I do wish photos were as easy to take then as they are now; I would love to have a picture from that day.  Those first three cards are lost to me, but the feeling of the moment is not, I tap into it with each new reading.  I know the temptation to want the cards to function as they were presented in Live and Let Die (determining a specific future or outcome), but they really are so much more useful when used and viewed as a tool for critical and creative thinking than as a tool to “sneak a peek” into some pre-determined future hope or sought after outcome.

It was not very long after doing my first reading for myself that I wanted to try reading out on a friend, and surprisingly, I did not have to try too hard to find someone willing to give it a go.  After I found reading for myself so very helpful, I discovered reading for others proved insightful and helpful to them.  Years later, in 1992, I was working with my cards in a coffee shop on campus, where it did not appear odd in the least.  A graduate student a few years older than me approached and asked for a reading.

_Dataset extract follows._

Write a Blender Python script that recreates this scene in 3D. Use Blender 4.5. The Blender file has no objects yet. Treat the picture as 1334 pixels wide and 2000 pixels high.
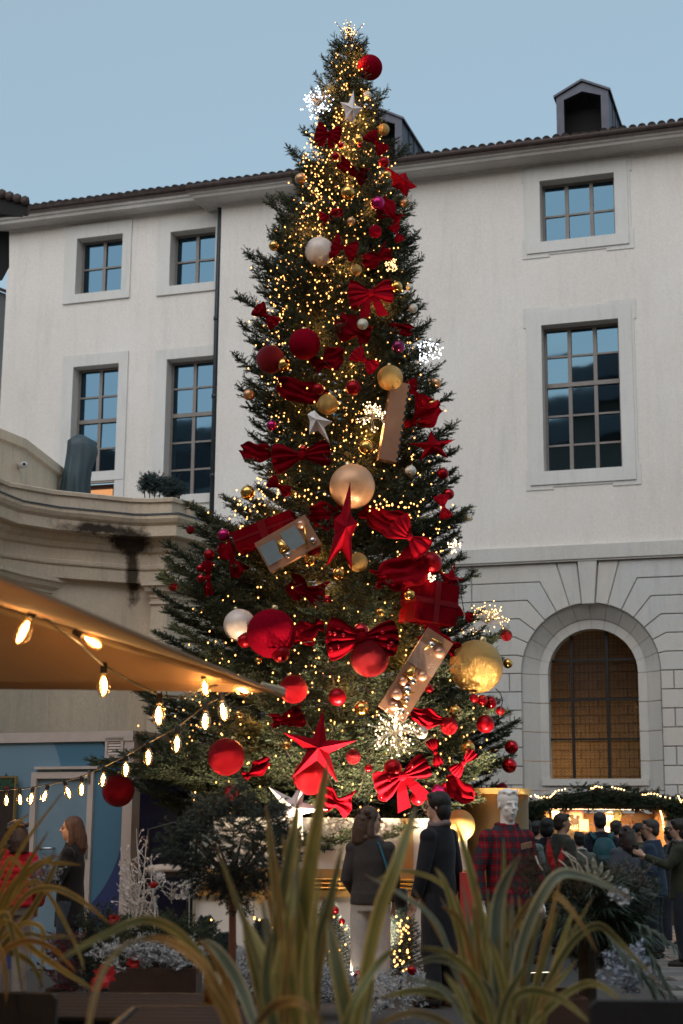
import bpy, math, random
import numpy as np
from mathutils import Vector, Matrix
random.seed(7); rng = np.random.default_rng(7)
PI = math.pi; R = math.radians
S = bpy.context.scene; COL = S.collection

# ---------------------------------------------------------------- camera
CAM = Vector((0.0, 0.0, 1.55)); PITCH = math.atan(615/3000); ROLL = 0.008; FPX = 3000.0
cam_d = bpy.data.cameras.new('camera'); cam = bpy.data.objects.new('camera', cam_d); COL.objects.link(cam)
CM = Matrix.Rotation(PI/2+PITCH, 4, 'X') @ Matrix.Rotation(ROLL, 4, 'Z')
cam.matrix_world = Matrix.Translation(CAM) @ CM
cam_d.sensor_fit = 'VERTICAL'; cam_d.sensor_height = 36; cam_d.lens = 54
cam_d.clip_end = 3000; cam_d.clip_start = .1
cam_d.dof.use_dof = True; cam_d.dof.focus_distance = 15.6; cam_d.dof.aperture_fstop = 2.7
S.camera = cam
# ---------------------------------------------------------------- sky, sun, exposure
SUN_EL, SUN_ROT = R(4.0), R(200)
W = bpy.data.worlds.new('World'); S.world = W; W.use_nodes = True
nt = W.node_tree; bg = nt.nodes['Background']
sky = nt.nodes.new('ShaderNodeTexSky'); sky.sky_type = 'NISHITA'; sky.sun_disc = False
sky.sun_elevation = SUN_EL; sky.sun_rotation = SUN_ROT; sky.air_density = 1.0; sky.dust_density = 1.6; sky.ozone_density = 2.6
veil = nt.nodes.new('ShaderNodeMix'); veil.data_type = 'RGBA'; veil.inputs[0].default_value = .62      # thin high cloud over the dusk sky
veil.inputs[7].default_value = (1.50, 1.90, 2.08, 1)
nt.links.new(sky.outputs[0], veil.inputs[6]); nt.links.new(veil.outputs[2], bg.inputs[0]); bg.inputs[1].default_value = 0.137
sd = bpy.data.lights.new('sun', 'SUN'); sd.energy = 1.0; sd.angle = R(80); sd.color = (1.0, .97, .95)
sun = bpy.data.objects.new('sun', sd); COL.objects.link(sun)
sdir = Vector((math.sin(SUN_ROT)*math.cos(R(35)), math.cos(SUN_ROT)*math.cos(R(35)), math.sin(R(35))))
sun.rotation_euler = sdir.to_track_quat('Z', 'Y').to_euler()
S.view_settings.view_transform = 'Standard'; S.view_settings.look = 'None'
S.view_settings.exposure = 1.25; S.view_settings.gamma = 1.0; S.view_settings.use_curve_mapping = False
S.cycles.use_denoising = True; S.cycles.denoiser = 'OPENIMAGEDENOISE'
S.cycles.max_bounces = 6; S.cycles.diffuse_bounces = 3; S.cycles.glossy_bounces = 3
S.cycles.transmission_bounces = 4; S.cycles.transparent_max_bounces = 16
S.cycles.sample_clamp_indirect = 4.0; S.cycles.caustics_reflective = False; S.cycles.caustics_refractive = False

# ---------------------------------------------------------------- surveying helpers: photo pixel -> place
def ray(px, py):
    return (CM.to_3x3() @ Vector(((px-667)/FPX, -(py-1000)/FPX, -1.0)))
def P(px, py, Y):
    d = ray(px, py); return CAM + d*((Y-CAM.y)/d.y)
def PZ(px, py, z):
    d = ray(px, py); return CAM + d*((z-CAM.z)/d.z)
def mpp(Y):           # metres per photo pixel at depth Y
    return Y/3062.0

# ---------------------------------------------------------------- mesh builder
class MB:
    def __init__(s): s.v = []; s.f = []; s.m = []; s.uv = None
    def add(s, vs, fs, mi=0):
        n = len(s.v); s.v.extend([tuple(x) for x in vs]); s.f.extend([tuple(i+n for i in f) for f in fs]); s.m.extend([mi]*len(fs)); return s
    def box(s, c, d, rz=0, mi=0, M=None):
        hx, hy, hz = d[0]/2, d[1]/2, d[2]/2; cr, sr = math.cos(rz), math.sin(rz); vs = []
        for x in (-hx, hx):
            for y in (-hy, hy):
                for z in (-hz, hz):
                    p = Vector((x*cr-y*sr, x*sr+y*cr, z))
                    if M is not None: p = M @ Vector((x, y, z))
                    vs.append((p.x+c[0], p.y+c[1], p.z+c[2]))
        return s.add(vs, [(0,1,3,2),(4,6,7,5),(0,4,5,1),(2,3,7,6),(0,2,6,4),(1,5,7,3)], mi)
    def hexa(s, a, b, mi=0):      # two rings of n points -> closed prism
        n = len(a); vs = list(a)+list(b)
        fs = [tuple(range(n))[::-1], tuple(range(n, 2*n))]+[(i, (i+1) % n, n+(i+1) % n, n+i) for i in range(n)]
        return s.add(vs, fs, mi)
    def tube(s, pts, rad, n=6, mi=0, cap=True, flat=1.0):
        pts = [Vector(p) for p in pts]; N = len(pts)
        if not isinstance(rad, (list, tuple)): rad = [rad]*N
        ref = None; rings = []
        for i, p in enumerate(pts):
            t = (pts[min(i+1, N-1)]-pts[max(i-1, 0)])
            t = t.normalized() if t.length > 1e-9 else Vector((0,0,1))
            if ref is None:
                ref = Vector((0,0,1)) if abs(t.z) < .9 else Vector((1,0,0))
            a = (ref - t*ref.dot(t))
            a = a.normalized() if a.length > 1e-6 else t.orthogonal().normalized()
            ref = a; b = t.cross(a)
            rings.append([p+(a*math.cos(2*PI*k/n)+b*math.sin(2*PI*k/n)*flat)*rad[i] for k in range(n)])
        base = len(s.v)
        for r in rings: s.v.extend([tuple(x) for x in r])
        for i in range(N-1):
            for k in range(n):
                s.f.append((base+i*n+k, base+i*n+(k+1) % n, base+(i+1)*n+(k+1) % n, base+(i+1)*n+k)); s.m.append(mi)
        if cap:
            s.f.append(tuple(base+k for k in range(n))[::-1]); s.m.append(mi)
            s.f.append(tuple(base+(N-1)*n+k for k in range(n))); s.m.append(mi)
        return s
    def stack(s, rings, n=16, mi=0):   # (x,y,z,rx,ry) horizontal ellipses, closed
        base = len(s.v)
        for (x, y, z, rx, ry) in rings:
            s.v.extend([(x+rx*math.cos(2*PI*k/n), y+ry*math.sin(2*PI*k/n), z) for k in range(n)])
        for i in range(len(rings)-1):
            for k in range(n):
                s.f.append((base+i*n+k, base+i*n+(k+1) % n, base+(i+1)*n+(k+1) % n, base+(i+1)*n+k)); s.m.append(mi)
        s.f.append(tuple(base+k for k in range(n))[::-1]); s.m.append(mi)
        s.f.append(tuple(base+(len(rings)-1)*n+k for k in range(n))); s.m.append(mi)
        return s
    def ball(s, c, r, n=12, m=8, sc=(1,1,1), M=None, mi=0):
        vs = [(0,0,1)]; fs = []
        for i in range(1, m):
            a = PI*i/m
            for k in range(n): vs.append((math.sin(a)*math.cos(2*PI*k/n), math.sin(a)*math.sin(2*PI*k/n), math.cos(a)))
        vs.append((0,0,-1)); L = len(vs)-1
        for k in range(n): fs.append((0, 1+k, 1+(k+1) % n)); fs.append((L, L-n+(k+1) % n, L-n+k))
        for i in range(m-2):
            for k in range(n):
                a = 1+i*n+k; b = 1+i*n+(k+1) % n; fs.append((a, a+n, b+n, b))
        out = []
        for v in vs:
            p = Vector((v[0]*r*sc[0], v[1]*r*sc[1], v[2]*r*sc[2]))
            if M is not None: p = M @ p
            out.append((p.x+c[0], p.y+c[1], p.z+c[2]))
        return s.add(out, fs, mi)
    def sweep(s, plan, prof, closed_prof=False, mi=0):
        # plan: list of (x,y); prof: list of (out, z); outward = right of travel direction
        plan = [Vector((p[0], p[1])) for p in plan]; N = len(plan); rows = []
        for i, p in enumerate(plan):
            d0 = (plan[i]-plan[i-1]).normalized() if i > 0 else None
            d1 = (plan[i+1]-plan[i]).normalized() if i < N-1 else None
            if d0 is None: d0 = d1
            if d1 is None: d1 = d0
            n0 = Vector((d0.y, -d0.x)); n1 = Vector((d1.y, -d1.x)); nn = (n0+n1).normalized(); k = 1/max(.3, nn.dot(n0))
            rows.append([(p.x+nn.x*k*o, p.y+nn.y*k*o, z) for o, z in prof])
        m = len(prof); base = len(s.v)
        for r in rows: s.v.extend(r)
        for i in range(N-1):
            for j in range(m if closed_prof else m-1):
                j2 = (j+1) % m
                s.f.append((base+i*m+j, base+(i+1)*m+j, base+(i+1)*m+j2, base+i*m+j2)); s.m.append(mi)
        if closed_prof:
            s.f.append(tuple(base+j for j in range(m))); s.m.append(mi)
            s.f.append(tuple(base+(N-1)*m+j for j in range(m))[::-1]); s.m.append(mi)
        return s
    def mesh(s, name, mats, smooth=False, o=(0,0,0)):
        me = bpy.data.meshes.new(name)
        ox, oy, oz = o
        me.from_pydata([(a-ox, b-oy, c-oz) for a, b, c in s.v], [], s.f)
        for m in (mats if isinstance(mats, (list, tuple)) else [mats]): me.materials.append(m)
        if any(s.m): me.polygons.foreach_set('material_index', s.m)
        if s.uv:
            ul = me.uv_layers.new(name='UVMap')
            idx = np.zeros(len(me.loops), dtype=np.int32); me.loops.foreach_get('vertex_index', idx)
            ul.data.foreach_set('uv', np.array(s.uv, dtype=np.float32)[idx].ravel())
        me.update()
        if smooth: me.polygons.foreach_set('use_smooth', [True]*len(me.polygons))
        return me
    def build(s, name, mats, parent=None, smooth=False):
        o = bpy.data.objects.new(name, s.mesh(name, mats, smooth, ORG.get(parent.name, (0,0,0)) if parent else (0,0,0)))
        COL.objects.link(o)
        if parent:
            o.parent = parent; ORG[o.name] = ORG.get(parent.name, (0,0,0))
        else: ORG[o.name] = (0,0,0)
        return o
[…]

I did a standard Celtic Cross, 10-card reading for him and he was so impressed that he paid me $20 for the experience. Not long after that, I started getting the chance to read for people regularly and for pay; it was nothing I could do full-time, but it did generate some enjoyable income.  All along the way, the usefulness and positive impact reading the cards provided me and others only increased.  Hopefully, you will get a chance to discover tarot for yourself and will be just as amazed.